For five minutes during their visit, Ellis and Catherine stare at each other and experience profound confession, forgiveness, and the beginning of reconciliation as they listen to Mickey Newbury’s “I Don’t Think Much About Her No More.” This is a brave choice for Mr. Rapp and for the cast and a choice that pays off with abundant rewards. When Ellis decides to play track number three from Newbury’s 1969 album “Looks Like Rain,” Ellis determines to leave his world of “boiling doors” and lights that move and risk reuniting with the daughter he left years before.
Much goes on in “The Purple Lights of Joppa Illinois; however, to share too much of the action would spoil the overall experience of seeing this remarkable play. It is perhaps enough to say that there is intrigue, surprise, shock, confusion, and a redemptive vision of unconditional and nonjudgmental love. The audience needs to engage in every delicate moment of how Mr. Rapp’s extraordinary characters embrace their engaging conflicts to spin a tale of healing and release.
William Apps captures the depths of Ellis’s despair and the intensity of his bi-polar affective disorder, with psychosis with impeccable precision. Mr. Apps does not waste one movement, one gesture, one glance in his portrayal of Ellis and his monologue describing Ellis’s experience with his disorder is life-changing and emotionally exhausting. Katherine Reis captures Catherine’s innate inquisitiveness and her need to know why her father left her. In their scenes together, Mr. Apps and Ms. Reis are not merely emotionally connected: they are somehow physically entwined in a ballet of belief in change.
Susan Heyward delivers a believable Monique who is at once Catherine’s soulmate and her protector and her alter ego. And Connor Barrett balances his caring professional persona with his utter fear that he might lose his position were his “secret” to be revealed. This is a brilliant ensemble cast that exercises its collective and individual craft without reserve or trepidation.
Adam Rapp’s direction is remarkable and brims with intensity and subtlety. When – at some almost indiscernible place – Catherine (and even Monique) decide to forgive Ellis, understand Ellis, and embrace his massive soul, Mr. Rapp choreographs forgiveness in ways that are as deeply emotional as they are purely startling. Think costume designer Jessica Pabst forgot to remove the size label from Ellis’s new pants? Just sit back and wait!
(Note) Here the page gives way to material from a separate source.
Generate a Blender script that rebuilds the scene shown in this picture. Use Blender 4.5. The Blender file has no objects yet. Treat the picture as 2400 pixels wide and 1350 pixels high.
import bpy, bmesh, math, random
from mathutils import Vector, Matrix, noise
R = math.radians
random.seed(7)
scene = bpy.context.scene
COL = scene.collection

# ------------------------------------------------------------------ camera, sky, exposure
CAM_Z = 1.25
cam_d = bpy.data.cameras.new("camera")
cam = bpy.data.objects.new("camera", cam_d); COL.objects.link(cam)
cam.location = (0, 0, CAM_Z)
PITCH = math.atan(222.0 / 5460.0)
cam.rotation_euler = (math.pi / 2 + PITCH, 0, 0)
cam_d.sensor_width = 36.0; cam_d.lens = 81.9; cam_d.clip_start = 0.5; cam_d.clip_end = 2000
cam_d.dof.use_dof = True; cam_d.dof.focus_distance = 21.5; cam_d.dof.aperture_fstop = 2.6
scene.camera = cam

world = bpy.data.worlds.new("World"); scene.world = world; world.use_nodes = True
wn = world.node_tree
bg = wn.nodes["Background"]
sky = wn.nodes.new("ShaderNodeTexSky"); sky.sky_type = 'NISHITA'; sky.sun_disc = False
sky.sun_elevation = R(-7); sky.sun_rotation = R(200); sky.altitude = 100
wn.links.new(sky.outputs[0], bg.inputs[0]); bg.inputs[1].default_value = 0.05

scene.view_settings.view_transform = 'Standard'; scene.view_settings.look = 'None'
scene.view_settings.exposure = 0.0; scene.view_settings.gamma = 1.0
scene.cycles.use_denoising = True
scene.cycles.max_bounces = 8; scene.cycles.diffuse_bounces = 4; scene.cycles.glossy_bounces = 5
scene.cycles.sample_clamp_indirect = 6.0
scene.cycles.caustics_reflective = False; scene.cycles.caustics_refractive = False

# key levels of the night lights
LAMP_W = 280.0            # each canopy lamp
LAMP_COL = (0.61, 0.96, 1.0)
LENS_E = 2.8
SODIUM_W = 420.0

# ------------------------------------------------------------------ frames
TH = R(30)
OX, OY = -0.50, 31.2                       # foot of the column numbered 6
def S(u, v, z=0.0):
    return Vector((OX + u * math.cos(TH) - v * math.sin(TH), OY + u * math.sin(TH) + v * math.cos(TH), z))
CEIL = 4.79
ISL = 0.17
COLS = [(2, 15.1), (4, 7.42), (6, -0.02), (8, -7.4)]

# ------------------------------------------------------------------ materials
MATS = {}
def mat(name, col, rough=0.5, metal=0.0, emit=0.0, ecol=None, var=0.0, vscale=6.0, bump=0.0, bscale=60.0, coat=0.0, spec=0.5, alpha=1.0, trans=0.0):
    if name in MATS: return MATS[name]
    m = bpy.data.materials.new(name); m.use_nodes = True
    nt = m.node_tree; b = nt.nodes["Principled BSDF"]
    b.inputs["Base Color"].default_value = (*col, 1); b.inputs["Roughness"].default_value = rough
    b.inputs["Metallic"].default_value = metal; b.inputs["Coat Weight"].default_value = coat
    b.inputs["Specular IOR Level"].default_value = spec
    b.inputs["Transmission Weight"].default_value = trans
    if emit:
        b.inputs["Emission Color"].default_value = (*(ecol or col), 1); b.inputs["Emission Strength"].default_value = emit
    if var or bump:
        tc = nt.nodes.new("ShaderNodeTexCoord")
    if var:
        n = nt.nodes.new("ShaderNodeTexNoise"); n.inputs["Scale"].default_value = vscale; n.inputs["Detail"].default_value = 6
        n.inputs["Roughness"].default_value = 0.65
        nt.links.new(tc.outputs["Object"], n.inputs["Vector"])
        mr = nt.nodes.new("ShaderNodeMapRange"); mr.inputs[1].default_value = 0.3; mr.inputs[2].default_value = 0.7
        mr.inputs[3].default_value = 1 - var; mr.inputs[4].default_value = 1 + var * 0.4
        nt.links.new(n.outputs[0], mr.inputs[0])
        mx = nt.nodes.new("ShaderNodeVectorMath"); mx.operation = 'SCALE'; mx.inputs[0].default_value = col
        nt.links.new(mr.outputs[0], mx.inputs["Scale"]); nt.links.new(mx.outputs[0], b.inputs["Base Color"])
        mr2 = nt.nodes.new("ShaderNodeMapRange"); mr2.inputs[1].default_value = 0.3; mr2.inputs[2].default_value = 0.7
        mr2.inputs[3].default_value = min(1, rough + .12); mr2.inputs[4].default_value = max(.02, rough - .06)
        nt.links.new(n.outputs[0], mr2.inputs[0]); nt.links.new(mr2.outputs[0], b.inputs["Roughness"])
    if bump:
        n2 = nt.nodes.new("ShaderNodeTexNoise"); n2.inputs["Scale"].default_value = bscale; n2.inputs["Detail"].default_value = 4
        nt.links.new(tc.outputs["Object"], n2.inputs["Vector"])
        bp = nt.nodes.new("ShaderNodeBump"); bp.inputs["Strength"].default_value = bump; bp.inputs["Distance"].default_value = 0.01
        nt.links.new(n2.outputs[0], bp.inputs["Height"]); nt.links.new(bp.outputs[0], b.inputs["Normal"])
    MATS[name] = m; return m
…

Watching Ellis and Catherine choose to travel the often unchartered paths of forgiveness and reconciliation is deeply cathartic. They both know they have done “bad stuff.” However, Catherine’s lists and Ellis’s journeys to the outer fringes of madness and back have somehow saved them, offered them salvation at least. And it is from that well of human grappling that Adam Rapp – once again – baptizes us with hope.